Selling off the family silver
March 29th, 2012
How can you market a monopoly product like water, electricity, gas and the railways? A few short years before his death Harold MacMillan called Thatcher’s behaviour “selling off the family silver.” Had it achieved anything useful there might be something to celebrate. All we have now is a campaign to bring the “big six” to heel for overcharging and less reliable supplies than we had in the 1970s, three day week excepted.
Here’s an account of supply problems from somebody in the business who clearly has a good grasp of what’s gone wrong since the 1970s and how close we have come to power cuts.
First one (in recent years) was 10th December 2002. We were some 2-3 minutes from initiating load shedding (rolling blackouts). I don’t know the cause — most likely a cold spell causing a shortage of gas so that commercial consumers on cheap gas tarrifs have their gas cut off, some of whom were gas fired power stations, so we lose electricity generation capacity at peak heating demand.

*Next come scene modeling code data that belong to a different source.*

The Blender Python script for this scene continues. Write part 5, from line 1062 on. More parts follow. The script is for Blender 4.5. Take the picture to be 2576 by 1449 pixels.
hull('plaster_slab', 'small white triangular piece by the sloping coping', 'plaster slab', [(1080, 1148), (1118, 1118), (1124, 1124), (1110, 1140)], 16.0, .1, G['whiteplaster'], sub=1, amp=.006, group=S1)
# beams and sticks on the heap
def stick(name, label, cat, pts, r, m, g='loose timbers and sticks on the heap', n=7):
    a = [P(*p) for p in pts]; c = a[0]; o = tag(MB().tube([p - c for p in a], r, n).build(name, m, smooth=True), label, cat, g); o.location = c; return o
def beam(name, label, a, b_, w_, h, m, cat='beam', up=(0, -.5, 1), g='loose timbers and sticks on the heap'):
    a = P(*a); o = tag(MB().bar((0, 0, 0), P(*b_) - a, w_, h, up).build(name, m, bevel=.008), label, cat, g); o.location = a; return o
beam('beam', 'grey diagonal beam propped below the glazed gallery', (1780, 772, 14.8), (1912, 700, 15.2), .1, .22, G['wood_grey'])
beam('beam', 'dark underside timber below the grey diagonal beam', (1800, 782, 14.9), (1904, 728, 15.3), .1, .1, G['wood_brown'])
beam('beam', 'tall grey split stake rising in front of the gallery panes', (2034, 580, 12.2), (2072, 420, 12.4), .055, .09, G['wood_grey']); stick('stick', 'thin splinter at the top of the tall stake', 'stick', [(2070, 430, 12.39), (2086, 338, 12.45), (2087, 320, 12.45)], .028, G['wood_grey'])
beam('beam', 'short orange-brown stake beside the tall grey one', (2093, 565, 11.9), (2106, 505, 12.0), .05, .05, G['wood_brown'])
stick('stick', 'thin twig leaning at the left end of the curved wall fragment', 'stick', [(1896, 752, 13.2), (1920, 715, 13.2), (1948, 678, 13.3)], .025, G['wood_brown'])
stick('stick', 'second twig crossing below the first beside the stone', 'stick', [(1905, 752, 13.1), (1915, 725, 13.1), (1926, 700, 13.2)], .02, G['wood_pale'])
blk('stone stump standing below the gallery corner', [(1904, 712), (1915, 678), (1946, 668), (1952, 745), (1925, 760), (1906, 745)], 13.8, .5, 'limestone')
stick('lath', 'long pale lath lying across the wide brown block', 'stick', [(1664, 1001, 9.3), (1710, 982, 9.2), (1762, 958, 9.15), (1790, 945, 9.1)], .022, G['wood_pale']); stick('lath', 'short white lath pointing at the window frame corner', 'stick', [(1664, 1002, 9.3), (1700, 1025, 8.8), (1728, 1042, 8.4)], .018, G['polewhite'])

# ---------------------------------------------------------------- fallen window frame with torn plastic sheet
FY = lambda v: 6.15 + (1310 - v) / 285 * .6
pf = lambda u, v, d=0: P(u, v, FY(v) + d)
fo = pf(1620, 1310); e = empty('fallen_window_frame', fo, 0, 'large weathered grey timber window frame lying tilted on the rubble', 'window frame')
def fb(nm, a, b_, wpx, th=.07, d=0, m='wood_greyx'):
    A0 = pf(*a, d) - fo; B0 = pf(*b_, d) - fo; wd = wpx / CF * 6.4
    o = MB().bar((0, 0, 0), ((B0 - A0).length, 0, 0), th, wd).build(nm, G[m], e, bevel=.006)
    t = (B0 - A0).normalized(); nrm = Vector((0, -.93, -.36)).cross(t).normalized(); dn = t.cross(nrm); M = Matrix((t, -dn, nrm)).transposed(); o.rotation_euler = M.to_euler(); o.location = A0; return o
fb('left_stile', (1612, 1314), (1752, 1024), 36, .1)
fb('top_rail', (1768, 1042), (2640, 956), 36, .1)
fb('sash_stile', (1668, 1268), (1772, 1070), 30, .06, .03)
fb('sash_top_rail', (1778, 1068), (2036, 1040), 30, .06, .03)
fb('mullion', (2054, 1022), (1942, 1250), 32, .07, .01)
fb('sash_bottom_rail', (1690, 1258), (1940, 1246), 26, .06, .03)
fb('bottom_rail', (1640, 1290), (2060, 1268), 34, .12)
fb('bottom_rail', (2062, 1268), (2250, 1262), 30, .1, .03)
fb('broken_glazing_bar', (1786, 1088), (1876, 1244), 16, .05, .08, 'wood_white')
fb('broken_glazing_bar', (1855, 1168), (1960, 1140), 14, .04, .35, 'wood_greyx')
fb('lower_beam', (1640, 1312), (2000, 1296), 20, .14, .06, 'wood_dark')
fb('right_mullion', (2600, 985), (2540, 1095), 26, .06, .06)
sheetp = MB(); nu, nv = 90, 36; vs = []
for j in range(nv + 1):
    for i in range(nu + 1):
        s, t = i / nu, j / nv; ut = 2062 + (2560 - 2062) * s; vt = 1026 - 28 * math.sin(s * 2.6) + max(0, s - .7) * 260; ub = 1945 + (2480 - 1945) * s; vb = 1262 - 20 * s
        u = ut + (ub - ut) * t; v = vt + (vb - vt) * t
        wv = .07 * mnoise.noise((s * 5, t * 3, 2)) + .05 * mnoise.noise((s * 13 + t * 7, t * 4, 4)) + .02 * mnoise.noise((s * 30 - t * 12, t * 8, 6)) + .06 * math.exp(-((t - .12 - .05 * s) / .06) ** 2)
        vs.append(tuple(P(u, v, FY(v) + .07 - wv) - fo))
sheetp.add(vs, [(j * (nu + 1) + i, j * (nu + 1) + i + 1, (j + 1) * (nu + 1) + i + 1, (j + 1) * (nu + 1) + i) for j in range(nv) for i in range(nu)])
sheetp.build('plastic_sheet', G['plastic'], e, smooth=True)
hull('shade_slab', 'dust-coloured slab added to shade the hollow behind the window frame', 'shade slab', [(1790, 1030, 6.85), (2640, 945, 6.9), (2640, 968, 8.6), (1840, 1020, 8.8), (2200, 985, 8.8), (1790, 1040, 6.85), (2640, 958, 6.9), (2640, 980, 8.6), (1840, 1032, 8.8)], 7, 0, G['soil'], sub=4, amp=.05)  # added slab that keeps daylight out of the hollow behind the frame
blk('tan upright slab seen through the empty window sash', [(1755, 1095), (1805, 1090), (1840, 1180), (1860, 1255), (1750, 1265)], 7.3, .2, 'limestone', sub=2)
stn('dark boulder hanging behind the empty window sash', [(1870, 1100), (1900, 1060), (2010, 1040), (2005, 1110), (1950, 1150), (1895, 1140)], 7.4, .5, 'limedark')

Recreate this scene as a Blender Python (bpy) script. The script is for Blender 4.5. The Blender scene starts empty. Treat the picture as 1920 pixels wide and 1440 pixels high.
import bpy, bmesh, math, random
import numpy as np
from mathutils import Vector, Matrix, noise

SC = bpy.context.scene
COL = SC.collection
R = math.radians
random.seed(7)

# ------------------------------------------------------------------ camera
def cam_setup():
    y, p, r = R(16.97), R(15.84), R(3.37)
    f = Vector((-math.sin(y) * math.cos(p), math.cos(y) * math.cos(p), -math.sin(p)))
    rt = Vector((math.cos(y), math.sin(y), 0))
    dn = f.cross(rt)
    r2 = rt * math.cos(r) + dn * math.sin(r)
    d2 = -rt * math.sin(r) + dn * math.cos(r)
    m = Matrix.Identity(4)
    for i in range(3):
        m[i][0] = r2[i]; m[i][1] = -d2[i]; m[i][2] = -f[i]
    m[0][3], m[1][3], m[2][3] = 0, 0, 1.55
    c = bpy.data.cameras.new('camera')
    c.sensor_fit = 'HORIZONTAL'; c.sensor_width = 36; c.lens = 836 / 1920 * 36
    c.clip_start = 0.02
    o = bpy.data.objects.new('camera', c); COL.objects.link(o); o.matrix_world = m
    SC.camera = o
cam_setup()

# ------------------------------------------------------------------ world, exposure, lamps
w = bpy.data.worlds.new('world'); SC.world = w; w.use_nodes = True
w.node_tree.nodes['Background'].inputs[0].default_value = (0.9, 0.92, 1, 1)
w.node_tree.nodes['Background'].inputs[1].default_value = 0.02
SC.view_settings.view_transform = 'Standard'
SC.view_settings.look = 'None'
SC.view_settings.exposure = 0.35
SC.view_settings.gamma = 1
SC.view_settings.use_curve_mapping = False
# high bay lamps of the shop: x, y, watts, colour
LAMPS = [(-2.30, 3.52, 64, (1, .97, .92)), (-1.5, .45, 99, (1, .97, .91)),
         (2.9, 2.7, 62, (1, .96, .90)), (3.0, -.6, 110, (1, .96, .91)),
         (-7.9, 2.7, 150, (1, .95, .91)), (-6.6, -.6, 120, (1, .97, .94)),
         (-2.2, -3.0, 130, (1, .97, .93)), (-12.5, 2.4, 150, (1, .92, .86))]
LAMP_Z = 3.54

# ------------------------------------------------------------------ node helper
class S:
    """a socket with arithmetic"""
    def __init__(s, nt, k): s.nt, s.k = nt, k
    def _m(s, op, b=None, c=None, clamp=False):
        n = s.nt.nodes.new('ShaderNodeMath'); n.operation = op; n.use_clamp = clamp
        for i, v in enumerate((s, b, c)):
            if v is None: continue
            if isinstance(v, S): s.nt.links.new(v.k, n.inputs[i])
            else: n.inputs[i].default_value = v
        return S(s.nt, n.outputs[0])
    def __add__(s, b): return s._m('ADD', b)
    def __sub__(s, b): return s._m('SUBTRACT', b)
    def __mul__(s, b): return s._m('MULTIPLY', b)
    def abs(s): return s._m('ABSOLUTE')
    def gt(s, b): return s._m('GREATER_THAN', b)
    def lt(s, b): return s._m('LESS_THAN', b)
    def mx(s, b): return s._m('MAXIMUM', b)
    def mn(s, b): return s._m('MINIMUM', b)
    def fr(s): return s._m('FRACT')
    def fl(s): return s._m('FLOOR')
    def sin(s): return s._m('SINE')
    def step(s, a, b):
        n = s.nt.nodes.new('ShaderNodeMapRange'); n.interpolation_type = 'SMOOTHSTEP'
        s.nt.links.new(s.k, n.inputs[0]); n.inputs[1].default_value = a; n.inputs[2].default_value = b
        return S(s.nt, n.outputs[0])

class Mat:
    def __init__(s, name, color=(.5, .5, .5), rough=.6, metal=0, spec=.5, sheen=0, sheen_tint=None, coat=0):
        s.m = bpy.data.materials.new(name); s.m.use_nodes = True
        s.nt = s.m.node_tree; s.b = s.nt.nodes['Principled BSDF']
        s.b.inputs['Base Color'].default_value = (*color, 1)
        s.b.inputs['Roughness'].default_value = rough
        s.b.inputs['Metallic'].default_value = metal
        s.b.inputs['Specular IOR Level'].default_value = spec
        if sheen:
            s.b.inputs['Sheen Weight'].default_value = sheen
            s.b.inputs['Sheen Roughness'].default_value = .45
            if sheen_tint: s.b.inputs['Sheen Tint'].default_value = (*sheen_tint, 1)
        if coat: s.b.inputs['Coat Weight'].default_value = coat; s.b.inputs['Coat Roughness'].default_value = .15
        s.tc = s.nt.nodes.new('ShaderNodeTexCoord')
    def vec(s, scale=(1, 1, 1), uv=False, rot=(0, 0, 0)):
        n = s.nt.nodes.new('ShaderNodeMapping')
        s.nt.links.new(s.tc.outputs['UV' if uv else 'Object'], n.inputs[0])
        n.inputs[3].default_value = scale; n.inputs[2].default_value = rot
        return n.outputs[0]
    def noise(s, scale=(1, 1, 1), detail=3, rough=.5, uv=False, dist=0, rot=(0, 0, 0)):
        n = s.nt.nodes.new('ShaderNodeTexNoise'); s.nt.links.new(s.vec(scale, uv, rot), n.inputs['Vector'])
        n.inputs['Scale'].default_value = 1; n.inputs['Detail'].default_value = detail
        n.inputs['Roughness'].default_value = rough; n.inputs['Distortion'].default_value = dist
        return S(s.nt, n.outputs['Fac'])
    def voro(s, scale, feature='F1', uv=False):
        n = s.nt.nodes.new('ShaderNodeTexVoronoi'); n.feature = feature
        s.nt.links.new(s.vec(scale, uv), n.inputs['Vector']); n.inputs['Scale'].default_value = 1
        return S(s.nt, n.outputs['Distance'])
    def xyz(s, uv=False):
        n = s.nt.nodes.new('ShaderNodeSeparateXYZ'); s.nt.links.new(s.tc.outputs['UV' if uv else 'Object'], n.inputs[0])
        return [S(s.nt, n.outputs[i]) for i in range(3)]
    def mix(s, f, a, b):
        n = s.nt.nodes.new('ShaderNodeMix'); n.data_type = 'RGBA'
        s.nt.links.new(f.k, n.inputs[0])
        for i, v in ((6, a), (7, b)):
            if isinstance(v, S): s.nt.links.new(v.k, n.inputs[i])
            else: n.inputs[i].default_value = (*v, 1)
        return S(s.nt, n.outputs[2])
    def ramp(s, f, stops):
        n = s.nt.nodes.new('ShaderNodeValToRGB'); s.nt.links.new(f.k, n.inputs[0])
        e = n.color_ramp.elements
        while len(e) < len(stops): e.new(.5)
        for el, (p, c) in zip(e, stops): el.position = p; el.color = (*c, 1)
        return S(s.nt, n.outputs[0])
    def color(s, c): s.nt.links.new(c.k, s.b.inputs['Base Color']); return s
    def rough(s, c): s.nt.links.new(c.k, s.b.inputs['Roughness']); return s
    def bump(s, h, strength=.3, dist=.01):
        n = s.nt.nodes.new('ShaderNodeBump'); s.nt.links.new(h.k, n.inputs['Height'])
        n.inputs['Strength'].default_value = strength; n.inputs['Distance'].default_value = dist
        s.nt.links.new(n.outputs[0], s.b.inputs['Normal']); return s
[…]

When a power plant wants to supply power to the grid, it contracts to supply so much power for so much time. If it can’t do it, it has to pay another power station to do so in its place.
The market between suppliers means they carefully look to see if anyone else unexpectedly drops off the grid, and immediately jack up their prices to make maximum profit out of the failed plant which now has to pay a premium to other suppliers to replace the electricity it contracturally agreed to provide.
On 10th December 2002, this mechanism forced the wholesale price of electricity to 500 times its normal price, and even then only just managed to keep the lights on by the skin of its teeth.
Planning for rolling backouts took place in the following winter, and only didn’t happen because the weather forcast was wrong and it didn’t get as cold as was predicted. I don’t have subsequent dates, but there have been a number of supply shortage incidents since then.
Prior to the 2002 incident, we’d had a supply infrastructure for decades with emergency capacity maintained in reserve which gave us one of the most stable supplies in the world.
It was decided to mothball the emergency plant to save money (which required a change in the law). It would have taken months to get it back up working again.
Andrew Gabriel, quoted from a post to the newsgroup cam.misc, some years ago.
https://www.guardian.co.uk/commentisfree/2012/mar/29/short-history-of-privatisation
As for water, it falls from the sky and we all need it to remain alive. What was the point in privatising that? A great potted history of the damage done and well worth keeping as a record of the destruction of the good parts of the post war settlement.